En attendant une amélioration de la situation, les populations centrafricaines voient se succéder les interventions internationales : soldats de toutes les origines, camions et matériel militaire sont devenus le quotidiens des habitants. Comment perçoivent-ils ces interventions ? 

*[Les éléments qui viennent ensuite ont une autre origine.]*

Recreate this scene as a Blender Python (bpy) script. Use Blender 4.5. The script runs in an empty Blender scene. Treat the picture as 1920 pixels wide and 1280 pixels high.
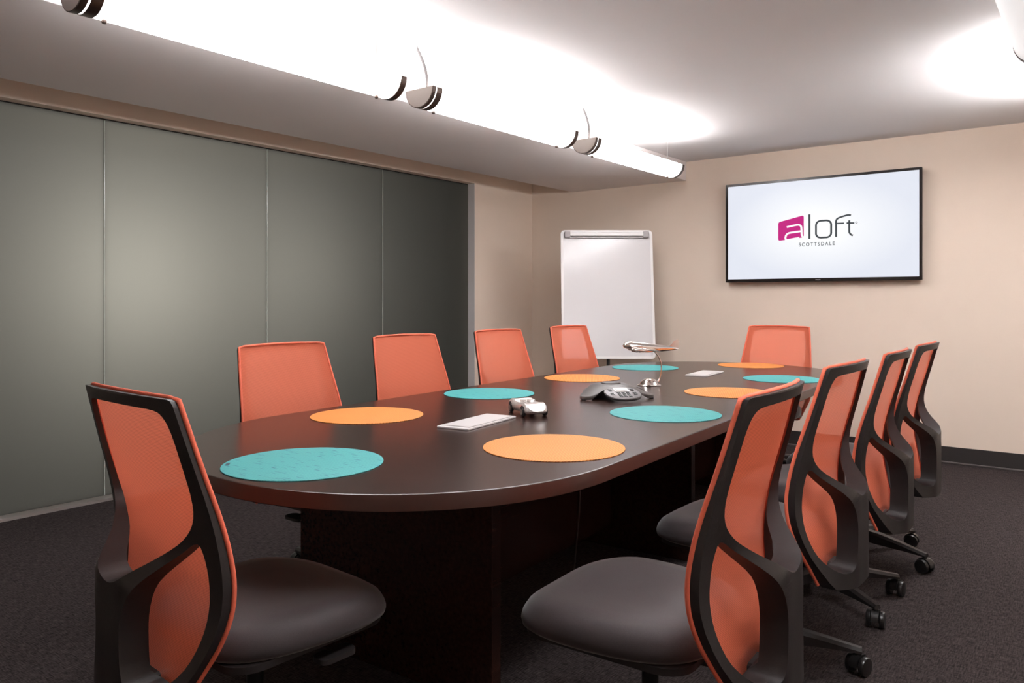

Centrafrique : les Nations Unies à l'épreuve du terrain
Les violences en Centrafrique ont fait des milliers de morts © AFP
Population 
"Ils pensent que tout ce qui vient de l'extérieur va leur apporter quelque chose", assure Roland Marchal. "Pour les gens ordinaires, ça veut dire qu'on s'occupe d'eux et que les choses vont aller mieux. En plus, la présidente Samba Panza n'a plus la côte. Les gens ont perdu tout espoir dans leur gouvernement. Donc aujourd'hui, ils parient sur les Nations Unies". Cependant, certains Centrafricains restent perplexes quant à l'action de la Minusca. C'est le cas de Ange Abdoul, cadre bancaire à Bangui, qui s'est confié à l'AFP :"tout a été essayé pour permettre à la République centrafricaine une stabilisation quasi certaine. Mais c'est toujours un retour à la case départ. Pour moi le doute reste toujours permis sur l'efficacité de la Minusca".